"Embora": fique atento a esta pegadinha!
em 23 de Dezembro de 2021
Eu sempre faço uma relação involuntária (mas não imotivada) entre a primeira estrofe do Hino Nacional Brasileiro e a pintura “Independência ou Morte”, de Pedro Américo (veja em https://pt.wikipedia.org/wiki/Independ%C3%AAncia_ou_Morte_(Pedro_Am%C3%A9rico)). Nesta, Dom Pedro I está ao centro, acompanhado por uma comitiva e rodeado de militares, proclamando a independência do Brasil com um grito. A imagem retrata a reação dos presentes, a maioria com espadas ou chapéus erguidos, parecendo responder ao brado de libertação. Acho que não é difícil entender por que esse quadro me vem à mente quando canto o “Ouviram do Ipiranga...”.
Já éramos velhos conhecidos – o hino, a pintura e eu – quando uma dúvida me assaltou: quem é o sujeito da primeira estrofe do Hino Nacional? Quando me fiz esse questionamento, não tinha uma fonte em que pudesse consultar a letra do hino. Preciso confessar que também não tinha na memória a redação exata, nos seus mínimos detalhes. Isso seria necessário, pois a dúvida estava baseada em um mínimo detalhe.
Repare as duas redações abaixo:
“Ouviram do Ipiranga as margens plácidas de um povo heroico o brado retumbante”;
“Ouviram do Ipiranga às margens plácidas de um povo heroico o brado retumbante”.
Viu a diferença? Pequena, não é? No entanto, ainda que pequena, ela altera a definição do sujeito da oração.
Na primeira redação, “as margens plácidas do Ipiranga” são o sujeito da oração. As margens do famoso rio são personificadas e ouvem o grito histórico de Dom Pedro I e sua turma. Em ordem direta, eliminando os rebuscamentos do poeta, temos que “as margens plácidas do Ipiranga ouviram o brado retumbante de um povo heroico”. Nesta construção, destaca-se o sujeito, ou seja, quem “ouviram”.
Na segunda redação, a expressão “às margens plácidas do Ipiranga” não pode funcionar como sujeito. A preposição “a” juntada ao artigo “a” (resultando em “à”) lhe tira essa possibilidade. Ela funciona, então, como locução adverbial de lugar. Fazendo novamente o exercício de mudar a ordem em que a oração é escrita, temos como resultado: “ouviram o brado retumbante de um povo heroico, às margens plácidas do Ipiranga”. Nesta redação, quem é o sujeito? Trata-se de um caso de sujeito indeterminado. Note que o verbo na terceira pessoa do plural não especifica quem “ouviram”. A construção linguística não quer dar destaque a quem ouviu, diferentemente da primeira redação.

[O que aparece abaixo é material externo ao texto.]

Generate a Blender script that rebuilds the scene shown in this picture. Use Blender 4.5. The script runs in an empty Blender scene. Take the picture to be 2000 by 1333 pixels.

Para solucionar o problema, só mesmo consultando a redação oficial do Hino Nacional Brasileiro. Em momento oportuno, consultei o site do Planalto (veja em http://www.planalto.gov.br/ccivil_03/constituicao/hino.htm), e verifiquei que a redação do hino é:
“Ouviram do Ipiranga as margens plácidas
De um povo heroico o brado retumbante”.
Tendo agora certeza sobre a letra correta, não resta dúvida de que “as margens plácidas do Ipiranga” são o sujeito da oração. Elas são, provavelmente, as margens fluviais mais perigosas do Brasil. Afinal, se ouviram o brado retumbante da independência, ouviram também as juras de amor, as fofocas, os desabafos e as negociações espúrias que as tiveram como cenário. Ah, se essas margens falassem!
Obs.: no site do Planalto, o Hino Nacional ainda apresenta a palavra “heróico” grafada com o acento agudo, em dissonância com o Novo Acordo Ortográfico.
Ola, fiquei curiosa pra ver o escrito original, porque no site do planalto nós temos a versão digitalizada. E se alguém cometeu um erro e transcreveu sem a crase? O correto seria checar o arquivo original. Outra dúvida que me ocorreu: na época em que foi escrito o hino já existiam as regras de crase? Eram como hoje? Fiquei pensando sobre isso.